Problem is: if I use that escaped name, the .withColumn function creates a new column with the escaped name
df.printSchema
root
|-- raw.hourOfDay: long (nullable = false)
|-- raw.minOfDay: long (nullable = false)
|-- raw.dayOfWeek: long (nullable = false)
|-- raw.sensor2: long (nullable = false)
df = df.withColumn("raw.hourOfDay", df.col("raw.hourOfDay"))
org.apache.spark.sql.AnalysisException: Cannot resolve column name "raw.hourOfDay" among (raw.hourOfDay, raw.minOfDay, raw.dayOfWeek, raw.sensor2);
this works:
df = df.withColumn("`raw.hourOfDay`", df.col("`raw.hourOfDay`"))
df: org.apache.spark.sql.DataFrame = [raw.hourOfDay: bigint, raw.minOfDay: bigint, raw.dayOfWeek: bigint, raw.sensor2: bigint, `raw.hourOfDay`: bigint]
scala> df.printSchema
root
|-- raw.hourOfDay: long (nullable = false)
|-- raw.minOfDay: long (nullable = false)
|-- raw.dayOfWeek: long (nullable = false)
|-- raw.sensor2: long (nullable = false)
|-- `raw.hourOfDay`: long (nullable = false)
but as you see the schema has a new escaped column name.
If i do the above and attempt to drop the old column with the escaped name, it will drop the old column, but after that any attempt to access the new column results in something like:
org.apache.spark.sql.AnalysisException: Cannot resolve column name "`raw.sensor2`" among (`raw.hourOfDay`, `raw.minOfDay`, `raw.dayOfWeek`, `raw.sensor2`);
as if it's now understanding the backtick as par of the name and not an escape character.
So how do I 'replace' my old column with withColumn without changing the name?
(PS: note that my column names are parametric, so I use a loop over the names. I used specific string names here for clarity: the escape sequence really look like "`"+colName+"`" )
EDIT:
right now the only trick I found was to do:
for (t <- df.columns) {
if (t.contains(".")) {
df = df.withColumn("`" + t + "`", myUdf(df.col("`" + t + "`")))
df = df.drop(df.col("`" + t + "`"))
df = df.withColumnRenamed("`" + t + "`", t)
}
else {
df = df.withColumn(t, myUdf(df.col(t)))
}
}
Not really efficient i guess...
EDIT:
The documentation state:
def withColumn(colName: String, col: Column): DataFrame
Returns a new DataFrame by adding a column
or replacing the existing column that has the same name.
So replacing a column should not be a problem.

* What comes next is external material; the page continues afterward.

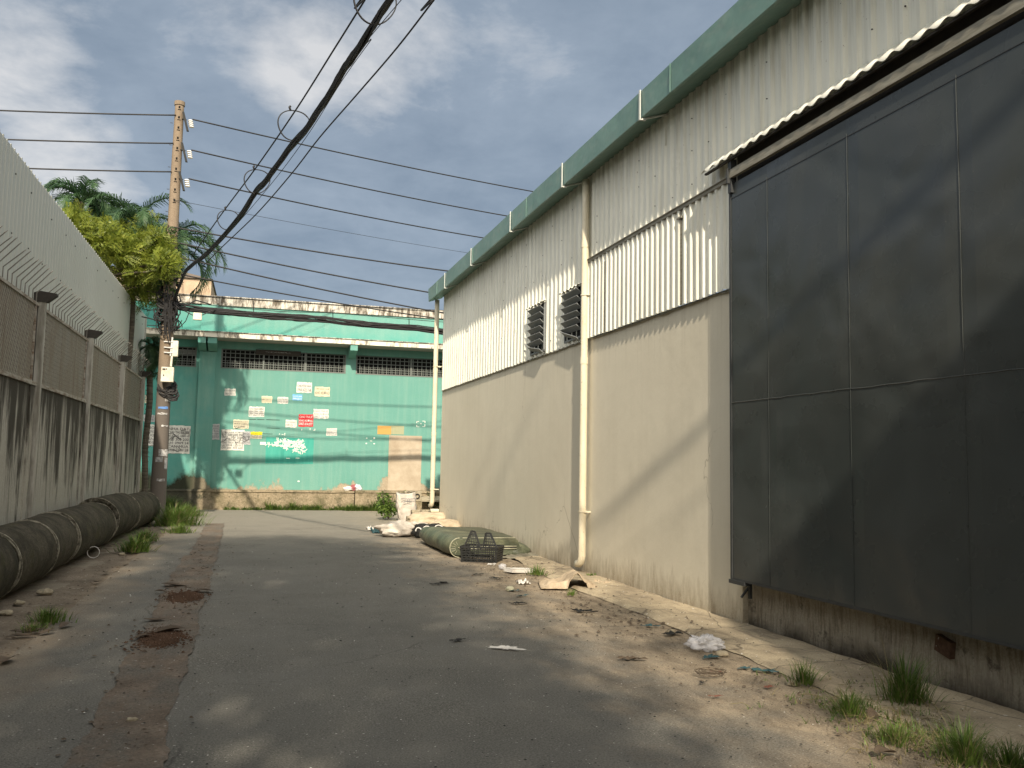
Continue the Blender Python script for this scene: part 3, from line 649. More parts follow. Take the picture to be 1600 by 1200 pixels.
def scrawl(px, py, s_, n, seed):
    q = random.Random(seed)
    for k in range(n):
        pts = [];x = px + q.uniform(-1, 1) * s_; y = py + q.uniform(-.9, .9) * s_; an = q.uniform(0, 6)
        for i in range(6):
            p = onY(x, y, GY); pts.append((p.x, GY - .008, p.z)); x += math.cos(an) * 1.2; y += math.sin(an) * 1.0; an += q.uniform(-1.3, 1.3)
        b.tube(pts, .012, 4)
for i in range(9): scrawl(433 + i * 4.9, 688 + i * .55, 3.3, 7, i)
for i in range(4): scrawl(444 + i * 1.5, 699, 2.5, 4, 40 + i)
for i in range(4): scrawl(461 + i * 4.2, 703, 3.0, 5, 60 + i)
for i in range(11): scrawl(420 + i * 5.4, 695 + i * .35, 1.0, 5, 80 + i)
b.build('sprayed_scrawl', WHP, gb)
# dark smears above the yellow poster
strokes('dark_smears', [(389, 654.6, 400, 655.6), (402, 655, 413, 656), (416, 655.3, 437, 656.6), (417, 668.4, 437, 669.4), (411, 677.4, 426, 678.3)], M_char, gb)

# older beige building above the roofline
ob = empty('beige_outbuilding', (-3, 37, 0), 'stained beige rendered building rising behind the turquoise roofline', 'building')
p1 = onY(225, 432, 37); p2 = onY(330.5, 437, 37); pr = onY(285, 425, 37)
b = MB(); b.box(-9, 37, 0, p2.x, 44, p2.z); b.build('wall', M_beige, ob)
b = MB(); b.add([(-9.1, 36.9, p2.z), (p2.x + .06, 36.9, p2.z), (pr.x, 36.9, pr.z), (-9.1, 36.9, pr.z), (-9.1, 44, p2.z), (p2.x + .06, 44, p2.z), (pr.x, 44, pr.z), (-9.1, 44, pr.z)],
      [(0, 1, 2, 3), (1, 5, 6, 2), (3, 2, 6, 7), (5, 4, 7, 6), (4, 0, 3, 7), (0, 4, 5, 1)]); b.build('roof', mat('dark_roof', lambda n: n.mix(n.noise(n.pos(), 3, 5), (.10, .085, .075), (.21, .17, .14)), rough=.9), ob)

# ================================================================ POSTERS on the turquoise wall
def text_mesh(s_, x0, x1, z0, z1, y, material, parent, name='lettering', squash=True):
    cu = bpy.data.curves.new('tmp', 'FONT'); cu.body = s_; cu.resolution_u = 2
    ob_ = bpy.data.objects.new('tmp', cu); COL.objects.link(ob_)
    dg = bpy.context.evaluated_depsgraph_get(); me = bpy.data.meshes.new_from_object(ob_.evaluated_get(dg))
    bpy.data.objects.remove(ob_); bpy.data.curves.remove(cu)
    if not me.vertices: return
    xs_ = [v.co.x for v in me.vertices]; ys_ = [v.co.y for v in me.vertices]
    ax, bx, ay, by = min(xs_), max(xs_), min(ys_), max(ys_)
    off = worldloc(parent)
    for v in me.vertices:
        v.co = Vector((x0 + (v.co.x - ax) / (bx - ax) * (x1 - x0), y, z0 + (v.co.y - ay) / (by - ay) * (z1 - z0))) - off
    me.materials.clear(); me.materials.append(material); o = bpy.data.objects.new(name, me); COL.objects.link(o); o.parent = parent; return o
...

However as pointed by #Glennie below, using a new name works fine, so this may be a bug in Spark 1.6
Thanks for the trick.
df = df.withColumn("`" + t + "`", myUdf(df.col("`" + t + "`")))
df = df.drop(df.col("`" + t + "`"))
df = df.withColumnRenamed("`" + t + "`", t)
It is working fine for me. Looking forward to see the better solution. Just to remind that we will be having similar issues with '#' character too.
I don't believe you can add a column with the same name as an existing column (and why would you?).
df = df.withColumn("raw.hourOfDay", df.col("`raw.hourOfDay`"))
will fail as you point out, but not because the name isn't properly escaped, but because the name is identical to an existing column.
df = df.withColumn("raw.hourOfDay_2", df.col("`raw.hourOfDay`"))
on the other hand will evaluate just fine :)